While it is theoretically possible to produce commodity coffee to a higher standard, the fixed market price discourages investment in quality improvements. The location where coffee is grown plays a crucial role in the quality of the coffee, and many coffee producers cannot easily relocate their farms to allow for this, understandably.

And there is a market dedicated to specialty coffee beans.

The speciality coffee market is the opposite of commodity coffee. In specialty coffee, quality is paramount and determines the price. Unlike commodity coffee, specialty coffee is not treated as a mere commodity. Everyone involved in this market, from the coffee farmer to the roaster and the coffee drinker, focuses on achieving the best quality possible. Specialty coffee drinkers often take the extra effort to brew their coffee correctly, as opposed to simply using supermarket beans or instant coffee.

The Speciality Coffee Association (SCA) plays a significant role in grading specialty coffee. "Q graders" are people trained and approved by the SCA to taste and grade the coffee, and for it to be officially classified as specialty coffee (SCA certified), it must score 80/100 or higher on the coffee point scale. The SCA not only ensures high quality but also emphasises ethics, sustainability, human rights, and the environment. Buying specialty coffees goes beyond taste; it supports responsible practices.

For coffee producers capable of meeting the quality standards required for specialty coffee, it can be beneficial. Specialty coffee often commands a higher price than commodity coffee and the specialty coffee market values relationships, fostering direct connections between buyers (sometimes roasters) and coffee producers. This promotes fair business practices, leading to more sustainable businesses and reliable income for specialty coffee producers.

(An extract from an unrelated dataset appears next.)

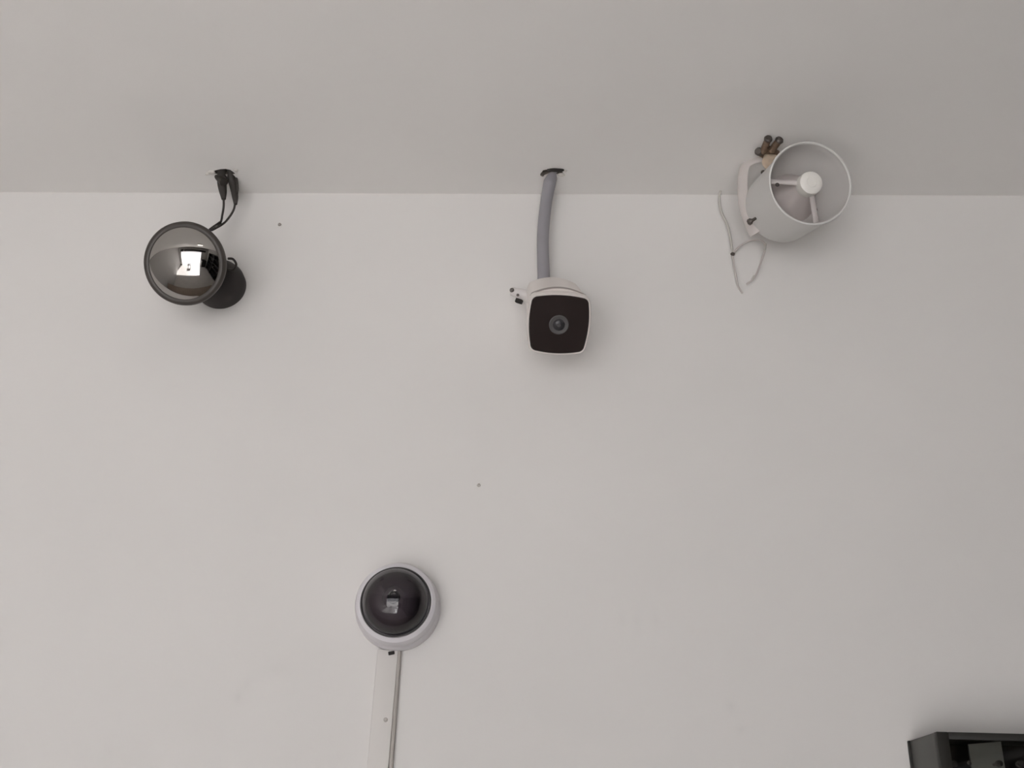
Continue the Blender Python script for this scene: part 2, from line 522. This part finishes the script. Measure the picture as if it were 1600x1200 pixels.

However, it's important to note that only a small percentage of coffee growers have the opportunity to produce specialty-grade coffee. Factors such as location (higher altitude is key), specialised knowledge and education, experience, and investment make it challenging for many producers to enter this market.


So, what makes specialty coffee so special?

Specialty coffee receives the utmost care throughout the entire process, resulting in a unique flavour profile specific to the variety or blend, origin, processing method, and roast profile.

Since specialty coffee can be roasted to bring out the best flavours without the need to mask defects, it offers a wide variety of taste experiences. It's worth mentioning the critical role of the coffee roaster, who plays a significant part in making specialty coffee what it is. Most specialty coffee beans are roasted by small-batch roasters who share the same goal as the coffee producers: to deliver the best cup quality from each batch of coffee beans. Every step, from cultivation to picking, processing, importing, and roasting, is carried out with meticulous care by specialists who prioritize the pursuit of excellence in every cup.

Specialty coffee isn't just about quality; it's also about embracing diversity, ensuring ethical and sustainable practices and exploring the endless possibilities of flavour within the world of coffee.